The marked advances we have seen in human nature – reflected in declining violence, increased avenues for compassion (both through government and charitable vehicles), and notable advances in both societal institutions and equal rights – largely stem from progress made possible by human ingenuity. Invent the printing press, and people can become more familiar with new ideas and other cultures. Invent television, and we can see others across the globe with our own eyes. Spawn the internet, and we can track the challenges people face and the advances they make, and see our own opportunity to help them, in real time.
New technologies make it possible for us to view the world the way others do. And they create the wealth that allow us to act on these insights.
It was not always thus. In 1703, the most powerful wind force in English history, probably an offshoot of a hurricane, killed thousands and caused more destruction to England than any known storm before or since, sinking one-third of the British Navy fleet. Unlike natural disasters today, the “Great Wind” prompted little if any assistance from other countries. Most of England’s own neighbors probably did not immediately know about the hurricane’s impact. Today, we see the impact of hurricanes – and tsunamis, earthquakes, and other natural disasters – with our own eyes, as they happen.
Instead of seeking foreign tribute, we are more likely to engage in foreign aid. Instead of achieving our goals by making war, we are more likely to pursue them by seeking cooperation. The world is far from heaven on earth, but it is moving even farther from the Hobbesian description of life as “nasty, brutish and short.”

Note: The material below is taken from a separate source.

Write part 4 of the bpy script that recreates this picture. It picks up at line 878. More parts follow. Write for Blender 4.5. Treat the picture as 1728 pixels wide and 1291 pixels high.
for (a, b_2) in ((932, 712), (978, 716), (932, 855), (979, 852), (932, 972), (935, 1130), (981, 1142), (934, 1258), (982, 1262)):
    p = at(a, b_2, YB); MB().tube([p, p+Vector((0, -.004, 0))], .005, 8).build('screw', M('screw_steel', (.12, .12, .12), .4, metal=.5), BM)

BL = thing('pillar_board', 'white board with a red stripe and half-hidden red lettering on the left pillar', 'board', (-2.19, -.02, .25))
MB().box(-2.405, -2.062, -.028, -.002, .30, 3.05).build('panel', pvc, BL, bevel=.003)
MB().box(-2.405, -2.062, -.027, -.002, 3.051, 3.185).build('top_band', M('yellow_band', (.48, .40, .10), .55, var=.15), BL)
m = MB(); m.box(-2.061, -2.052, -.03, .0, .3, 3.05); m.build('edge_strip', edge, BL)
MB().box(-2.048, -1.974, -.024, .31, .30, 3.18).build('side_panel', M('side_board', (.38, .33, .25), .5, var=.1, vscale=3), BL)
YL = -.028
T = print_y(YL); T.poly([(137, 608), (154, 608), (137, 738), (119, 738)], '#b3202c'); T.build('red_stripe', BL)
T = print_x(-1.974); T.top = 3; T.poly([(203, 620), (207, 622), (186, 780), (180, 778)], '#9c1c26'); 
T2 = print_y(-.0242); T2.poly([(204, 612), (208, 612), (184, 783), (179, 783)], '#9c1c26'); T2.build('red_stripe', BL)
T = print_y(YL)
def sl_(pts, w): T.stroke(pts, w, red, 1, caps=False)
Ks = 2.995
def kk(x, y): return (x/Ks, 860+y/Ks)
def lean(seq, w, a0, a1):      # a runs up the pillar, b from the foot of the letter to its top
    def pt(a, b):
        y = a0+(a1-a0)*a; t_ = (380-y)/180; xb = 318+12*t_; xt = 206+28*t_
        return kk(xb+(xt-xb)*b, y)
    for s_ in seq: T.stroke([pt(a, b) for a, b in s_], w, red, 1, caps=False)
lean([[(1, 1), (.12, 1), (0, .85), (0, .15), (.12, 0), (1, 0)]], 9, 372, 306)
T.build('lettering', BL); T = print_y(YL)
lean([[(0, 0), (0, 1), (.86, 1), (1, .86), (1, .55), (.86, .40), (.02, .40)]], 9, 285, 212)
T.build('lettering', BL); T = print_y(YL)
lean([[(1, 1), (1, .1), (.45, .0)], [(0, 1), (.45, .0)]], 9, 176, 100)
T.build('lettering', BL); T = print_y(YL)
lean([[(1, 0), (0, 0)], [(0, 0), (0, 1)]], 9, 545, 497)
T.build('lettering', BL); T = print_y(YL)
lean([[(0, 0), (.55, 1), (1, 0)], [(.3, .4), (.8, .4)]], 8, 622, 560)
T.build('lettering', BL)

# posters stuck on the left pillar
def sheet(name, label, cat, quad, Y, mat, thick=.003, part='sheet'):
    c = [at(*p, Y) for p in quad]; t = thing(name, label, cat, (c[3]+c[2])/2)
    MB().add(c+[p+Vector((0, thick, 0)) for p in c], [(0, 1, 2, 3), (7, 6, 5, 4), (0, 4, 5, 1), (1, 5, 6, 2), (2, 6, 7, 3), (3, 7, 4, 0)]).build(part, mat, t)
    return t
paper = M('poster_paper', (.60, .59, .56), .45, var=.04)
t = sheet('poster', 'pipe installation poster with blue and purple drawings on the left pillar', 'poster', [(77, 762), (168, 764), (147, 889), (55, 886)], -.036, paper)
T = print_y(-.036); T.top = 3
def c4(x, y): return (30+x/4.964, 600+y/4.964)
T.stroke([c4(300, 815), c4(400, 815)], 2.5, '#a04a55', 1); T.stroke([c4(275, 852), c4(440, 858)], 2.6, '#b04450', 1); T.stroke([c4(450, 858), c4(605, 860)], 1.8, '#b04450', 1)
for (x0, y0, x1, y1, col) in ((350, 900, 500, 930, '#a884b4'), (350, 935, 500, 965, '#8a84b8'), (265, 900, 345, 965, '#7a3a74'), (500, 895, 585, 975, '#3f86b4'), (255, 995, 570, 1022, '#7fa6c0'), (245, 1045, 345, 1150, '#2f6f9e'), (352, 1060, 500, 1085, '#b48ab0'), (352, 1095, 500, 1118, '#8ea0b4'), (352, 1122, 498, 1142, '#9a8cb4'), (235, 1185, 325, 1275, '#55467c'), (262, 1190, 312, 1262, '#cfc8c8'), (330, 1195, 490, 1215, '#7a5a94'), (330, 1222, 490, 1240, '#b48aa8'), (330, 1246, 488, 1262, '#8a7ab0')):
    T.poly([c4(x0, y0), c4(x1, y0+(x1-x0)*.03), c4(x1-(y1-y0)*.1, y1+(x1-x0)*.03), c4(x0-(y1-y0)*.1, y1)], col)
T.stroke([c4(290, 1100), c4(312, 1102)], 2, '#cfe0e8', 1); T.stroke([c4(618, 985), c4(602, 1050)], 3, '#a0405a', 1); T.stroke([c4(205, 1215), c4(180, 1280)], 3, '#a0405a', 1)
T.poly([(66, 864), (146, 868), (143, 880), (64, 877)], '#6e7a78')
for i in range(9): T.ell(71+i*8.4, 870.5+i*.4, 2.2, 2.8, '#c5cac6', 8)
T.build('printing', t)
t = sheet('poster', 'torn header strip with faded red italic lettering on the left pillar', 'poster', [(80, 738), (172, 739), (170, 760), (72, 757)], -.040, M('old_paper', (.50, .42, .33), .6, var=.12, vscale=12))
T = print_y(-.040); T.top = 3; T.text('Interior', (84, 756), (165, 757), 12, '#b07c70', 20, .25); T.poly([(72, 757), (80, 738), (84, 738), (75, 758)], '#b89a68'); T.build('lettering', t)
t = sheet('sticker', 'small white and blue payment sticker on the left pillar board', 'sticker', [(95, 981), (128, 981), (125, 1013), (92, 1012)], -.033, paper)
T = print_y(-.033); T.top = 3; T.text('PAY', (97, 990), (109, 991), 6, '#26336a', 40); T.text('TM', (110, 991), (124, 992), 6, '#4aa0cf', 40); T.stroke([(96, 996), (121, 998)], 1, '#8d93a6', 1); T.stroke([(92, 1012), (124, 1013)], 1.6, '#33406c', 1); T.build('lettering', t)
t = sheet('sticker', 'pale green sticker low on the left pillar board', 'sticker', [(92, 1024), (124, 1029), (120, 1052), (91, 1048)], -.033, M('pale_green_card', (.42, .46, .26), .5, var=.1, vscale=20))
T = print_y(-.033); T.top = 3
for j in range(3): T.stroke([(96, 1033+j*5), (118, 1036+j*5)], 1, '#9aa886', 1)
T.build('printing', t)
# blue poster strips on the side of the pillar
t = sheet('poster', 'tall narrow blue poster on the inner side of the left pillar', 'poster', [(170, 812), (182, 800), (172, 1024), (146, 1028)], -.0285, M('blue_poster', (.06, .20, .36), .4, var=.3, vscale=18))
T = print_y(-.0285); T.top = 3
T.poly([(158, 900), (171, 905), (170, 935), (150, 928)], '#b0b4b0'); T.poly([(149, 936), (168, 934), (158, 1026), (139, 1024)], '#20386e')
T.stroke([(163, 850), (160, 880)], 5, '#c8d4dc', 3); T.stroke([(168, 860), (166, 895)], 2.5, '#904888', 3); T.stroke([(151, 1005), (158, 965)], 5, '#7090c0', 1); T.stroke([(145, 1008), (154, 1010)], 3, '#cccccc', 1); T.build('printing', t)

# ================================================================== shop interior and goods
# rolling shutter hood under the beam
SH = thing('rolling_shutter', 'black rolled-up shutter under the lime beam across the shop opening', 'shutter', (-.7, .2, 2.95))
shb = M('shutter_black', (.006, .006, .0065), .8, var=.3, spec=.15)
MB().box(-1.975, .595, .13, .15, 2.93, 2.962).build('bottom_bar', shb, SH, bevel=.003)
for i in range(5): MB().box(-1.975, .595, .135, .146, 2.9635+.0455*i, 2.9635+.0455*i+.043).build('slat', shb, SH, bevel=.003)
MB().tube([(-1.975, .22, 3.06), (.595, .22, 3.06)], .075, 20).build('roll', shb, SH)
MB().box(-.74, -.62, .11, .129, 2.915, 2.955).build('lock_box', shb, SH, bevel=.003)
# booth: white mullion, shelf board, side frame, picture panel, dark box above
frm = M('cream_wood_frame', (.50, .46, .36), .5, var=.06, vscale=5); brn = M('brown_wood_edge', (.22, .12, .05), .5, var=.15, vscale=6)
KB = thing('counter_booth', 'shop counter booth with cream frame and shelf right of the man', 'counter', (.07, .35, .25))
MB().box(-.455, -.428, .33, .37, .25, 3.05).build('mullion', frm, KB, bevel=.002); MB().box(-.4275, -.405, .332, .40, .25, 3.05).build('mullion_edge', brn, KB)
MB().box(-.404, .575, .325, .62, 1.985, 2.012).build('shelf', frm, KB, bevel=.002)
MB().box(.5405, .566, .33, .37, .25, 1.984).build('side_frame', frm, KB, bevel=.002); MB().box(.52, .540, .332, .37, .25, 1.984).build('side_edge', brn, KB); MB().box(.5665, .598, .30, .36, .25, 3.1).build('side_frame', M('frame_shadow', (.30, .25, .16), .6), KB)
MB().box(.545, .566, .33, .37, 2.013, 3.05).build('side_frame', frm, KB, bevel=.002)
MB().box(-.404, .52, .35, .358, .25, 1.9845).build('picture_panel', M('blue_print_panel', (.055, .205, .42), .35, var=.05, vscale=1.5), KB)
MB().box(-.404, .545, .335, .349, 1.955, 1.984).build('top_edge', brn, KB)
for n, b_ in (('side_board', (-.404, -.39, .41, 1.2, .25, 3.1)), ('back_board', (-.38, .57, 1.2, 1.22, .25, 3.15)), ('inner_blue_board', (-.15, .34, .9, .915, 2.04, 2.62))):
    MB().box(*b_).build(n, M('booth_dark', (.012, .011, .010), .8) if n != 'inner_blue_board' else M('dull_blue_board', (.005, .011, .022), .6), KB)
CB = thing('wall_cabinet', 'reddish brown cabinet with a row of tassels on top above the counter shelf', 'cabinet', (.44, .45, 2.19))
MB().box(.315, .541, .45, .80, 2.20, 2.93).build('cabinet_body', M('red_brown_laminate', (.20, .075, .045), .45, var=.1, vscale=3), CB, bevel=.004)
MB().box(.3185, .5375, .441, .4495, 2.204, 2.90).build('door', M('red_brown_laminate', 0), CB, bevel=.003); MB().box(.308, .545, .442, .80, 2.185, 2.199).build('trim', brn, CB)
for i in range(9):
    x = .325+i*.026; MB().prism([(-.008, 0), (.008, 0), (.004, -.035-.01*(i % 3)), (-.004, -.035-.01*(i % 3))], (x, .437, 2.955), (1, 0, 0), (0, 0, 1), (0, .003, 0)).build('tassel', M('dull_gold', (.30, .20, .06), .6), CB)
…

Human nature has advanced, largely because technological developments have made that possible by creating wealth, by linking us together, and by enhancing and speeding communications and transportation. By making the world a smaller place, human ingenuity pulls human nature forward.
The bad news is that human nature often drags human ingenuity back. Human ingenuity allows us to split the atom – and human nature uses the knowledge to spawn the most destructive weapons in history. Modernize industrial production, and people use the methodologies to pursue the Holocaust. Invent ships that can cross oceans, and they are used to transport slaves. Develop radio and other means of communications, and human beings use them to facilitate the slaughter of Tutsis in Rwanda.
The result is that we make progress, in the manner of some caterpillar, springing forward, retrenching, and then abruptly springing forward again. Humanity advances in fits and starts, largely because of the inherent tension between human ingenuity and human nature.
To slow the pace of technological change today, as Cohen advocates, would make no more sense than to stall the development of international shipping or industrial organization in the past. Perhaps the most important value that new technologies bring us is an ability to know each other better – and make human ingenuity serve the purpose of a constantly improving human nature.